Fue aquí donde más se detuvo el río de la bulería a reconocer la riqueza del riego de sus afluentes y meandros aunque confieso que extrañé (acaso porque una siempre extraña esas cosas) proponer a las mujeres del espectáculo (una soberbia Anabel Valencia, Lela Soto y Felipa del Moreno) en ese mismo brete y no arrinconadas en la bulería, algo que hicieron con aire y soltura -a pesar de la largura de la escena-, pero se preguntaba una qué pasaría si hubieran podido desplegar matices ellas, igual que sus compañeros, sentadicas alrededor de una mesa, con mimo y calma y, sobre todo, con toda la legitimidad que esa disposición del espacio y sus connotaciones históricas de por sí otorgan. Probemos alguna vez: nadie saldrá herido.
Juan Herrera ordenó también a los reyes del compás como una cuadrilla de costaleros que se mecían, iluminándose cada uno a sí mismo desde abajo, al tempo de saeta por siguiriya (¡más gitano no lo hay!) combinando la dirección en función de la procedencia del cante, de la ronda de tonás y los sones saeteros. Martinete, debla, toná, saeta, siguiriya: Juañares a la derecha, José Valencia a la izquierda y un Agujetas Chico que dejó un sello personalísimo tanto en su dúo con Sorderita (muy, muy bello) como cuando se acompañó por siguiriya él solo, sentado en un cubo de luz. Más joyas visuales que, con mayor indagación y quizá también tiempo, rozarían la factura deliciosa a que apuntan.
Quien deslumbró siempre, en todos los cuadros en los que metió el cuerpo, fue Gema Moneo, que vive un dulcísimo momento profesional (después del premio Artista Revelación en el Festival de Jerez 2018, y el hecho de que la requieran en todas partes, que habla por sí solo), midiendo con elegancia el ímpetu y el escorzo. Se la echó de menos en el homenaje a su tío Manuel dos días después, aunque ella en El sonido de mis días, en el Festival de Jerez, ya invocó la memoria de los dos hermanos de su madre fallecidos en 2013 y 2017 (Juan, ‘El Torta’ y Manuel Moneo).

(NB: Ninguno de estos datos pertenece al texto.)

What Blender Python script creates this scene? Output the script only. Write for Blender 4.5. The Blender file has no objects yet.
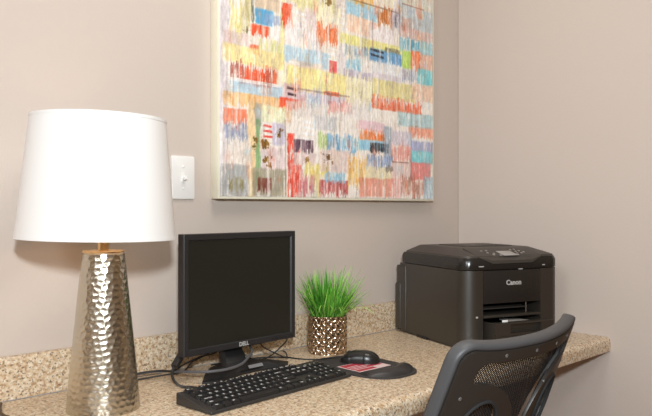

Lo que dejó al público entregado y con el entusiasmo desbordado fue el fin de fiesta porque fue una fiesta de verdad y no el mero título del final de un recital. Los guiones, en este momento, están fuera de lugar: ahora manda la intuición y la sangre. Fue una delicia cómo le bailaba Triana, retorcida en giros imposibles a su corta edad, a su madre, Anabel Valencia, y cómo ésta se sumó con su hermano José, en otra comunión exquisita, a la vueltecita del hermano de ambos, Juan Diego. ¡Qué barbaridad!
La piña que es el barrio de Santiago enlazó sin interrupciones cantes y bailes acompañándose y cuidándose con ternura; tapando unos los huecos de los otros, animando los tropiezos y las travesuras, honrando la creatividad de la infancia, fomentando la alegría de saberse juntos y de sentirse en comunión. Y es que ese río, tan chiquitito al principio, riega ya con sus aguas y lugares insospechados del planeta.